At a time when Canada has never been so involved in international affairs — and necessarily so — Harper’s vision of a hollowed-out federal core, if realized, will prevent us from meaningful engagement in the years to come. Understanding the challenge posed by his devolution-of-powers agenda and the threat of market fundamentalism to come requires Liberals to step back in time and analyze why Paul Martin was central to the party’s victories in four straight elections and how federalism remained intact.
One was a political novice bursting with energy and new ideas; the other was a canny veteran representing the Liberal status quo. It was the 1990 Liberal leadership race, and the differences between Paul Martin and Jean Chrétien were clear. Chrétien Liberalism was rooted in central Canada, in a centralized federalism, in wealth redistribution, and, for the sake of national unity and winning support in vote-rich Ontario, in being tough on Quebec. It was a narrative known to one and all, and there was comfort and security in it.
Martin believed that to be a player on the emerging global map, Canadian federalism had to be flexible enough to allow provinces to pursue national goals in their own way — it needed a nationalism without walls. The West had to be encouraged to grow, and economic policy would have to focus on wealth creation as well as redistribution. Key concerns had to be Canada’s growing deficits, crippling accumulated debt, and skyrocketing interest rates. Brian Mulroney’s economic record had left a gaping hole that required urgent attention.
Nonetheless, Liberals chose old style over new ambition. In retrospect, Martin never had a chance. Despite a rapidly changing world, there is always in the Canadian body politic an incipient conservatism: embrace the world, maybe, but cleave strongly to “Canadian values,” to the security of our social safety net, to our differences with the United States. Mulroney and the Progressive Conservative Party had tied Canada to the American colossus through free trade, but they had also overstepped: Mulroney had offended Canadians’ deeply felt sense of distinctiveness by being too cozy with Ronald Reagan. It was time, said federal Liberals, for an economic nationalist and social progressive; it was time for Jean Chrétien, the most able candidate in the Trudeau tradition.

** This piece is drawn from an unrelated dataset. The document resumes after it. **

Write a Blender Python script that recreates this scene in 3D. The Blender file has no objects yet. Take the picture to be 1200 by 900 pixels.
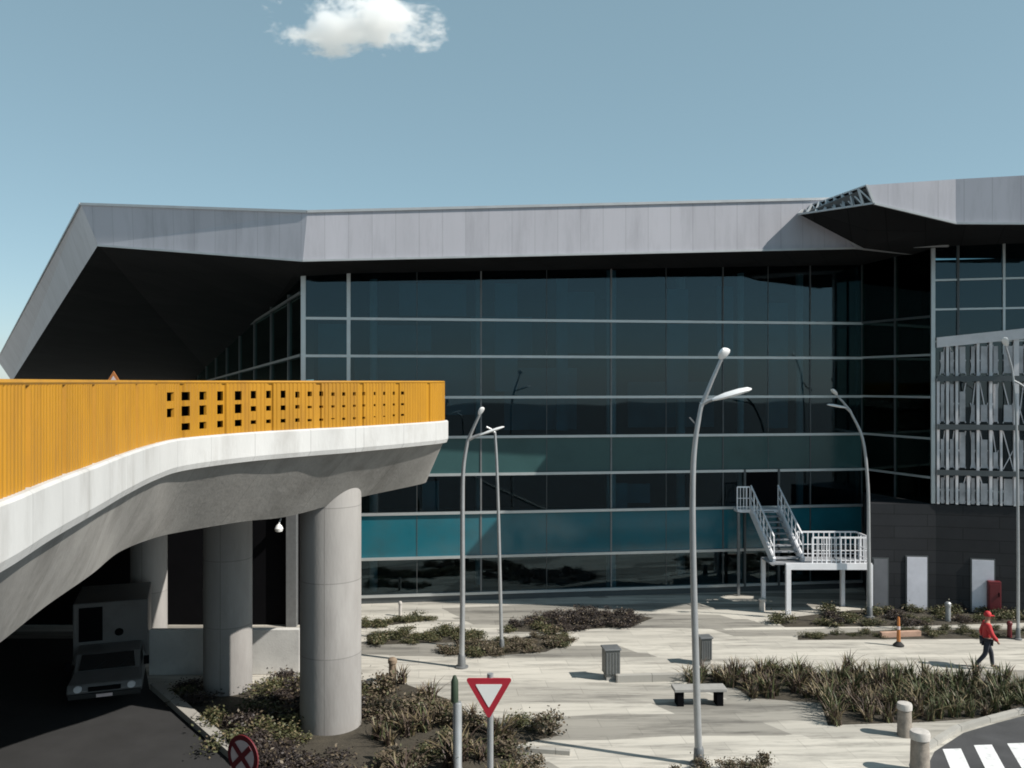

It wasn’t Jean Chrétien who turned me into a Martin supporter — Chrétien was clearly a talented politician. It was the grip that Pierre Elliott Trudeau had on the Liberal Party and the consequent lack of focus on the economy. Then, and perhaps still. It is not that the current front-runners to lead the party don’t have economic platforms worth considering — they do. It is that, from the beginning, the economy and the position that a strong economy allows a country to play in the world, has not been central to their campaigns. Indeed, the focus has been on the personal and professional backgrounds of the candidates — who is best suited to debate Harper and ultimately to defeat him. On the policy front, the emphasis has been on foreign affairs and even constitutional reform, even though to win an election, economic stewardship is paramount. The Liberals contesting the leadership represent an impressive array of talent, but for a long while it seemed as if they were grasping for euphoric Trudeau moments, rather than listening to the quiet industry of Paul Martin. Happily, this began to change after the delegate-selection meetings, when the prize became positioning for the leadership convention. On December 3, 2006, may the candidate with the most detailed and forward-looking economic plan emerge as Liberal leader.
The Liberals were an effective opposition between 1990 and 1993, and their culminating gamble paid off. In the 1993 election, just after the writ was dropped, the Liberals issued their “Red Book,” a full account of the policies they would pursue and how they would govern. Antipathy to Mulroney had grown, the electorate was tired of constitutional battles, and the Liberals won 177 seats. The Tories, under a beleaguered Kim Campbell, were reduced to two seats. They had been crushed — the old alliance of Quebec nationalists, fiscal conservatives from Ontario, and social conservatives from the West had splintered. The principal authors of the “Red Book” were Chaviva Hosek, the director of the Liberal caucus research bureau, and Paul Martin.
Ever the shrewd tactician, Chrétien rewarded Martin by installing him as finance minister. So long as he was the keeper of the country’s books and continued reducing the deficit, Bay and Howe Streets remained content and the right had little leverage. Chrétien was free to do what he did well: retail politics. Martin wanted the top job, to be sure, but if he had to bide his time to get another shot at the title, then so be it.
It was, in fact, mostly a good marriage and not the private hell for Martin that media watchers who ache for political theatre insisted was the everpresent reality. Through the late 1990s job growth soared, the deficit disappeared, and Martin’s reputation as an economic manager became fixed in the country’s mind. There was work to do — balance the budget, see that education and research and development were properly funded, and pursue his internationalist vision by regularly meeting with the world’s other finance ministers. Martin was building profile.